## start DATA SHOWN

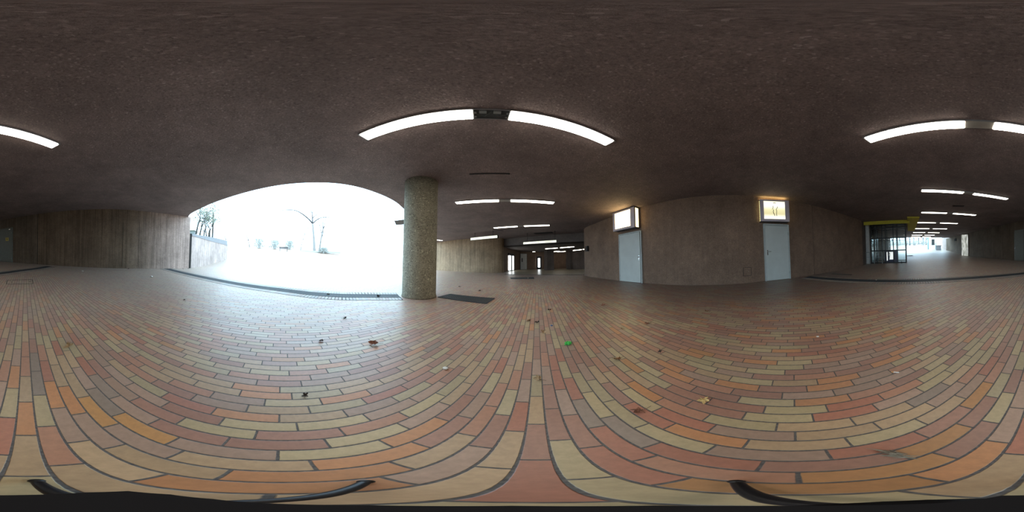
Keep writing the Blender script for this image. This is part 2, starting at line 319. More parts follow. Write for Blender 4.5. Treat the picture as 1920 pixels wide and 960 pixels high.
# jamb of the left wall at the opening, with the dark joint behind it
def seam(name, x, y, ang, w=.02, z0=0, z1=CE, d=.012):
    bm = bmesh.new(); box(bm, -w/2, w/2, -d/2, d/2, z0, z1, Matrix.Translation((x, y, 0)) @ Matrix.Rotation(ang, 4, 'Z')); return struct(obj(name, bm, M['seam']))
def near_pt(pl, az):
    """point of a plan polyline seen from the origin at azimuth az, and its tangent angle"""
    P = catmull(pl, 12); a = radians(az); d = Vector((sin(a), cos(a), 0)); best = None
    for p, q in zip(P, P[1:]):
        e = q - p; den = d.x*e.y - d.y*e.x
        if abs(den) < 1e-9: continue
        t = (p.x*e.y - p.y*e.x)/den; s = (p.x*d.y - p.y*d.x)/den
        if t > 0 and -.01 <= s <= 1.01 and (best is None or t < best[0]): best = (t, d*t, atan2(e.y, e.x))
    return best[1], best[2]
i = 4
for pl, az, w, z0, z1 in ((LW, -166.8, .035, 0, CE), (TW, 106.1, .010, 0, CE), (LW, -137.0, .012, .1, 2.4), (LW, -131.3, .012, .1, 2.5)):
    p, a = near_pt(pl, az); seam('trim_%d' % i, p.x, p.y, a, w, z0, z1); i += 1
seam('trim_%d' % i, -9.06, -3.87, radians(150), .14, 0, 2.1, .03); i += 1
# ---------------------------------------------------------------- column
bm = bmesh.new(); n = 72
pr = [(.45, 0), (.45, .03), (.438, .06), (.438, CE)]
rg = [[bm.verts.new((r*cos(2*pi*a/n), r*sin(2*pi*a/n), z)) for a in range(n)] for r, z in pr]
for a, b in zip(rg, rg[1:]):
    for q in range(n): bm.faces.new((a[q], a[(q+1)%n], b[(q+1)%n], b[q]))
bm.faces.new(rg[0]); bm.faces.new(rg[-1])
o = obj('concrete_column', bm, M['col'], smooth=True); o.location = (-2.27, 3.57, 0)
tag(o, 'thick round speckled concrete column standing beside the floor drain at the wide opening', 'column')
# ---------------------------------------------------------------- ceiling lights
def light(A, B, label, z=CE, w=.20, cover=True, group='twin tube ceiling lights', frac=1.45, far=False):
    A = Vector((A[0], A[1], 0)); B = Vector((B[0], B[1], 0)); L = (B-A).length; c = (A+B)/2; ang = atan2((B-A).y, (B-A).x)
    r = empty('ceiling_light', (c.x, c.y, z), ang, label=label, cat='ceiling light', group=group)
    h = L/2; tl = frac*L/3.3
    bm = bmesh.new()
    for s in (-1, 1): box(bm, -h-.03, h+.03, s*(w/2)-.006, s*(w/2)+.006, -.03, 0)
    for s in (-1, 1): box(bm, s*(h+.015)-.015, s*(h+.015)+.015, -w/2, w/2, -.03, 0)
    box(bm, -h, h, -w/2, w/2, -.008, -.001)
    obj('housing', bm, M['housing'], r)
    for s in (-1, 1):
        bm = bmesh.new(); x0, x1 = (-h, -h+tl) if s < 0 else (h-tl, h)
        box(bm, x0, x1, -w/2+.008, w/2-.008, -.05, -.012)
        obj('diffuser', bm, M['lampfar' if far else 'lamp'], r, bevel=.012)
    g0, g1 = -h+tl+.01, h-tl-.01
    if cover:
        bm = bmesh.new(); box(bm, g0, g1, -w/2+.006, w/2-.006, -.036, -.01); obj('cover_plate', bm, M['cover'], r, bevel=.004)
    else:
        bm = bmesh.new(); box(bm, g0, g1, -w/2+.006, w/2-.006, -.013, -.009); obj('open_tray', bm, M['recess'], r)
        for bx in (g0+.10, g1-.13):
            bm = bmesh.new(); box(bm, bx-.04, bx+.04, -.075, -.02, -.036, -.012)
            for q in range(3): box(bm, bx-.03+.02*q, bx-.02+.02*q, -.078, -.074, -.032, -.018)
            obj('ballast', bm, M['ballast'], r, bevel=.003)
        for q in range(3):
            bm = bmesh.new(); tube(bm, [(g0+.03, .02*q-.01, -.02), (g0+.12, .05-.03*q, -.028), (0, .03*q-.05, -.022), (g1-.1, .04-.02*q, -.028), (g1-.02, .0, -.018)], .003, 6); obj('cable', bm, M['cable'], r)
        for s, e in ((-1, g0), (1, g1)):
            bm = bmesh.new(); box(bm, e-.006, e+.006, -w/2+.01, w/2-.01, -.045, -.01); box(bm, min(e, e-s*.03), max(e, e-s*.03), -.06, -.02, -.04, -.02); box(bm, min(e, e-s*.03), max(e, e-s*.03), .03, .06, -.04, -.02)
            obj('tube_socket', bm, M['post'], r)
    return r
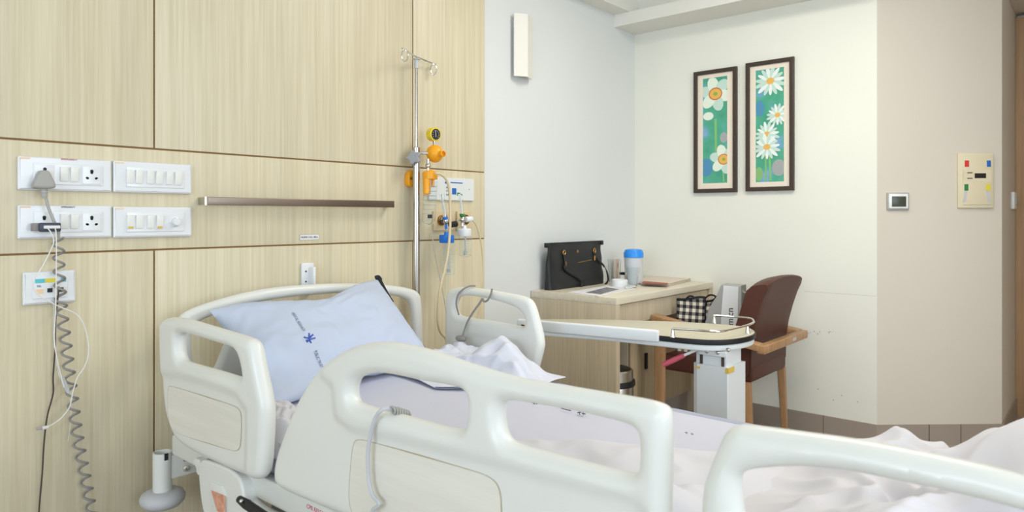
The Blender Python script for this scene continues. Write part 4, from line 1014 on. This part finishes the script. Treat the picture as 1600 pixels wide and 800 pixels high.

## end DATA SHOWN

◆ WORK REQUIRED
Pictures in the records above should not be copied. Repeat everything else exactly.

◆ FULL RESPONSE
Keep writing the Blender script for this image. This is part 2, starting at line 319. More parts follow. Write for Blender 4.5. Treat the picture as 1920 pixels wide and 960 pixels high.
# jamb of the left wall at the opening, with the dark joint behind it
def seam(name, x, y, ang, w=.02, z0=0, z1=CE, d=.012):
    bm = bmesh.new(); box(bm, -w/2, w/2, -d/2, d/2, z0, z1, Matrix.Translation((x, y, 0)) @ Matrix.Rotation(ang, 4, 'Z')); return struct(obj(name, bm, M['seam']))
def near_pt(pl, az):
    """point of a plan polyline seen from the origin at azimuth az, and its tangent angle"""
    P = catmull(pl, 12); a = radians(az); d = Vector((sin(a), cos(a), 0)); best = None
    for p, q in zip(P, P[1:]):
        e = q - p; den = d.x*e.y - d.y*e.x
        if abs(den) < 1e-9: continue
        t = (p.x*e.y - p.y*e.x)/den; s = (p.x*d.y - p.y*d.x)/den
        if t > 0 and -.01 <= s <= 1.01 and (best is None or t < best[0]): best = (t, d*t, atan2(e.y, e.x))
    return best[1], best[2]
i = 4
for pl, az, w, z0, z1 in ((LW, -166.8, .035, 0, CE), (TW, 106.1, .010, 0, CE), (LW, -137.0, .012, .1, 2.4), (LW, -131.3, .012, .1, 2.5)):
    p, a = near_pt(pl, az); seam('trim_%d' % i, p.x, p.y, a, w, z0, z1); i += 1
seam('trim_%d' % i, -9.06, -3.87, radians(150), .14, 0, 2.1, .03); i += 1
# ---------------------------------------------------------------- column
bm = bmesh.new(); n = 72
pr = [(.45, 0), (.45, .03), (.438, .06), (.438, CE)]
rg = [[bm.verts.new((r*cos(2*pi*a/n), r*sin(2*pi*a/n), z)) for a in range(n)] for r, z in pr]
for a, b in zip(rg, rg[1:]):
    for q in range(n): bm.faces.new((a[q], a[(q+1)%n], b[(q+1)%n], b[q]))
bm.faces.new(rg[0]); bm.faces.new(rg[-1])
o = obj('concrete_column', bm, M['col'], smooth=True); o.location = (-2.27, 3.57, 0)
tag(o, 'thick round speckled concrete column standing beside the floor drain at the wide opening', 'column')
# ---------------------------------------------------------------- ceiling lights
def light(A, B, label, z=CE, w=.20, cover=True, group='twin tube ceiling lights', frac=1.45, far=False):
    A = Vector((A[0], A[1], 0)); B = Vector((B[0], B[1], 0)); L = (B-A).length; c = (A+B)/2; ang = atan2((B-A).y, (B-A).x)
    r = empty('ceiling_light', (c.x, c.y, z), ang, label=label, cat='ceiling light', group=group)
    h = L/2; tl = frac*L/3.3
    bm = bmesh.new()
    for s in (-1, 1): box(bm, -h-.03, h+.03, s*(w/2)-.006, s*(w/2)+.006, -.03, 0)
    for s in (-1, 1): box(bm, s*(h+.015)-.015, s*(h+.015)+.015, -w/2, w/2, -.03, 0)
    box(bm, -h, h, -w/2, w/2, -.008, -.001)
    obj('housing', bm, M['housing'], r)
    for s in (-1, 1):
        bm = bmesh.new(); x0, x1 = (-h, -h+tl) if s < 0 else (h-tl, h)
        box(bm, x0, x1, -w/2+.008, w/2-.008, -.05, -.012)
        obj('diffuser', bm, M['lampfar' if far else 'lamp'], r, bevel=.012)
    g0, g1 = -h+tl+.01, h-tl-.01
    if cover:
        bm = bmesh.new(); box(bm, g0, g1, -w/2+.006, w/2-.006, -.036, -.01); obj('cover_plate', bm, M['cover'], r, bevel=.004)
    else:
        bm = bmesh.new(); box(bm, g0, g1, -w/2+.006, w/2-.006, -.013, -.009); obj('open_tray', bm, M['recess'], r)
        for bx in (g0+.10, g1-.13):
            bm = bmesh.new(); box(bm, bx-.04, bx+.04, -.075, -.02, -.036, -.012)
            for q in range(3): box(bm, bx-.03+.02*q, bx-.02+.02*q, -.078, -.074, -.032, -.018)
            obj('ballast', bm, M['ballast'], r, bevel=.003)
        for q in range(3):
            bm = bmesh.new(); tube(bm, [(g0+.03, .02*q-.01, -.02), (g0+.12, .05-.03*q, -.028), (0, .03*q-.05, -.022), (g1-.1, .04-.02*q, -.028), (g1-.02, .0, -.018)], .003, 6); obj('cable', bm, M['cable'], r)
        for s, e in ((-1, g0), (1, g1)):
            bm = bmesh.new(); box(bm, e-.006, e+.006, -w/2+.01, w/2-.01, -.045, -.01); box(bm, min(e, e-s*.03), max(e, e-s*.03), -.06, -.02, -.04, -.02); box(bm, min(e, e-s*.03), max(e, e-s*.03), .03, .06, -.04, -.02)
            obj('tube_socket', bm, M['post'], r)
    return r
The Blender Python script for this scene continues. Write part 4, from line 1014 on. This part finishes the script. Treat the picture as 1600 pixels wide and 800 pixels high.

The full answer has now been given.